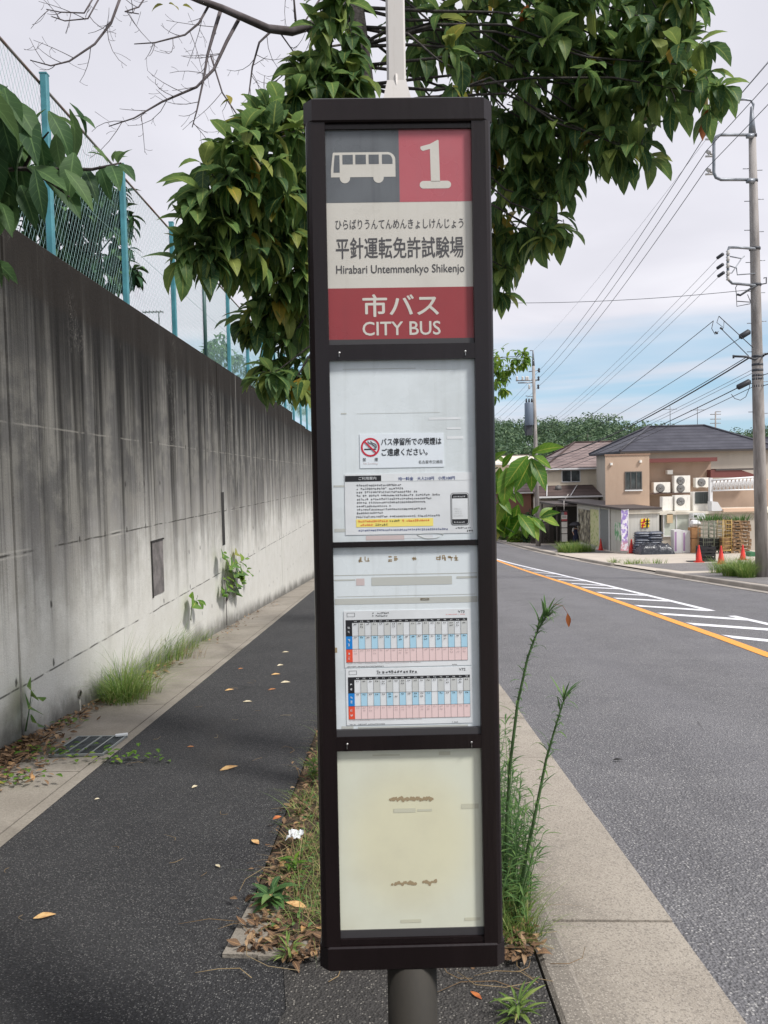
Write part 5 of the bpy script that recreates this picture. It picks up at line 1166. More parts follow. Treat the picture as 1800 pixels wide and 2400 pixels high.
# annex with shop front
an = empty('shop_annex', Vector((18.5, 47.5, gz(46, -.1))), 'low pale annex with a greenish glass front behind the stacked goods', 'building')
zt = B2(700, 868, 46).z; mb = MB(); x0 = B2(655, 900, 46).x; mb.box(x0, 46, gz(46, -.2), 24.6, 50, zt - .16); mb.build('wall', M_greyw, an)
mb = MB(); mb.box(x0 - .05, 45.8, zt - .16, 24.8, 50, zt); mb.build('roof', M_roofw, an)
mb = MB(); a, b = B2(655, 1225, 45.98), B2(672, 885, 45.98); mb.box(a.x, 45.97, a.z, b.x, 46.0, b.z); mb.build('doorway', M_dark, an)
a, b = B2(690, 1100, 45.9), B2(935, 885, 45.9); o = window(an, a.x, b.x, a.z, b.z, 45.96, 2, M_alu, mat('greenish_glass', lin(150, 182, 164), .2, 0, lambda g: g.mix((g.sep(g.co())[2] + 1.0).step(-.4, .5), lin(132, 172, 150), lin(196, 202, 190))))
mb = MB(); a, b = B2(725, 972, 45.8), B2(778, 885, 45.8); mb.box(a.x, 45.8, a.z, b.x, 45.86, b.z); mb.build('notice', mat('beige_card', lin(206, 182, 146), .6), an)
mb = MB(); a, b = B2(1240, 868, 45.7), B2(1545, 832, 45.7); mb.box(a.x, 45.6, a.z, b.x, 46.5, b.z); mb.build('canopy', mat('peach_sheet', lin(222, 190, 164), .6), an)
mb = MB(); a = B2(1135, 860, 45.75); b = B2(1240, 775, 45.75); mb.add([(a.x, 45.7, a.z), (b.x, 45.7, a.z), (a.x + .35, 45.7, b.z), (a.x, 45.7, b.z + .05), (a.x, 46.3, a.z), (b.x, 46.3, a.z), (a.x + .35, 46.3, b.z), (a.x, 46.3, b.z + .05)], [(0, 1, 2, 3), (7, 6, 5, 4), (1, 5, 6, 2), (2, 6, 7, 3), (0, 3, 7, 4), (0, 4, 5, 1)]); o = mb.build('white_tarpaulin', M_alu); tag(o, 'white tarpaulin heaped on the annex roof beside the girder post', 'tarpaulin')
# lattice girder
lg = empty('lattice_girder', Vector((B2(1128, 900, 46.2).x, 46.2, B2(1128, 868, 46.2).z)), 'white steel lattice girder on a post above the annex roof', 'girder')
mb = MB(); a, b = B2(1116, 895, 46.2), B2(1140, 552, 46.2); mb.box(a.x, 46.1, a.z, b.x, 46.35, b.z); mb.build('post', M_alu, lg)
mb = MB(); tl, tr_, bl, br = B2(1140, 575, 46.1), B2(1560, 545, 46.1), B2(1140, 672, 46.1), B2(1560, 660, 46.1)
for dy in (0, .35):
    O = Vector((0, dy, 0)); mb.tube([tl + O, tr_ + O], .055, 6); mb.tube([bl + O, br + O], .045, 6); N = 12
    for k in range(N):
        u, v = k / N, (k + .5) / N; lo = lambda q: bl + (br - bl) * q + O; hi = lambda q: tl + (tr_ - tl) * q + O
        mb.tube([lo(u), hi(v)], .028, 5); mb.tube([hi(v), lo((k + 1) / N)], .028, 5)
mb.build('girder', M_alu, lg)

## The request
Restate the whole listing above exactly, please, omitting every image.

## Output for this exercise
Write part 5 of the bpy script that recreates this picture. It picks up at line 1166. More parts follow. Treat the picture as 1800 pixels wide and 2400 pixels high.
# annex with shop front
an = empty('shop_annex', Vector((18.5, 47.5, gz(46, -.1))), 'low pale annex with a greenish glass front behind the stacked goods', 'building')
zt = B2(700, 868, 46).z; mb = MB(); x0 = B2(655, 900, 46).x; mb.box(x0, 46, gz(46, -.2), 24.6, 50, zt - .16); mb.build('wall', M_greyw, an)
mb = MB(); mb.box(x0 - .05, 45.8, zt - .16, 24.8, 50, zt); mb.build('roof', M_roofw, an)
mb = MB(); a, b = B2(655, 1225, 45.98), B2(672, 885, 45.98); mb.box(a.x, 45.97, a.z, b.x, 46.0, b.z); mb.build('doorway', M_dark, an)
a, b = B2(690, 1100, 45.9), B2(935, 885, 45.9); o = window(an, a.x, b.x, a.z, b.z, 45.96, 2, M_alu, mat('greenish_glass', lin(150, 182, 164), .2, 0, lambda g: g.mix((g.sep(g.co())[2] + 1.0).step(-.4, .5), lin(132, 172, 150), lin(196, 202, 190))))
mb = MB(); a, b = B2(725, 972, 45.8), B2(778, 885, 45.8); mb.box(a.x, 45.8, a.z, b.x, 45.86, b.z); mb.build('notice', mat('beige_card', lin(206, 182, 146), .6), an)
mb = MB(); a, b = B2(1240, 868, 45.7), B2(1545, 832, 45.7); mb.box(a.x, 45.6, a.z, b.x, 46.5, b.z); mb.build('canopy', mat('peach_sheet', lin(222, 190, 164), .6), an)
mb = MB(); a = B2(1135, 860, 45.75); b = B2(1240, 775, 45.75); mb.add([(a.x, 45.7, a.z), (b.x, 45.7, a.z), (a.x + .35, 45.7, b.z), (a.x, 45.7, b.z + .05), (a.x, 46.3, a.z), (b.x, 46.3, a.z), (a.x + .35, 46.3, b.z), (a.x, 46.3, b.z + .05)], [(0, 1, 2, 3), (7, 6, 5, 4), (1, 5, 6, 2), (2, 6, 7, 3), (0, 3, 7, 4), (0, 4, 5, 1)]); o = mb.build('white_tarpaulin', M_alu); tag(o, 'white tarpaulin heaped on the annex roof beside the girder post', 'tarpaulin')
# lattice girder
lg = empty('lattice_girder', Vector((B2(1128, 900, 46.2).x, 46.2, B2(1128, 868, 46.2).z)), 'white steel lattice girder on a post above the annex roof', 'girder')
mb = MB(); a, b = B2(1116, 895, 46.2), B2(1140, 552, 46.2); mb.box(a.x, 46.1, a.z, b.x, 46.35, b.z); mb.build('post', M_alu, lg)
mb = MB(); tl, tr_, bl, br = B2(1140, 575, 46.1), B2(1560, 545, 46.1), B2(1140, 672, 46.1), B2(1560, 660, 46.1)
for dy in (0, .35):
    O = Vector((0, dy, 0)); mb.tube([tl + O, tr_ + O], .055, 6); mb.tube([bl + O, br + O], .045, 6); N = 12
    for k in range(N):
        u, v = k / N, (k + .5) / N; lo = lambda q: bl + (br - bl) * q + O; hi = lambda q: tl + (tr_ - tl) * q + O
        mb.tube([lo(u), hi(v)], .028, 5); mb.tube([hi(v), lo((k + 1) / N)], .028, 5)
mb.build('girder', M_alu, lg)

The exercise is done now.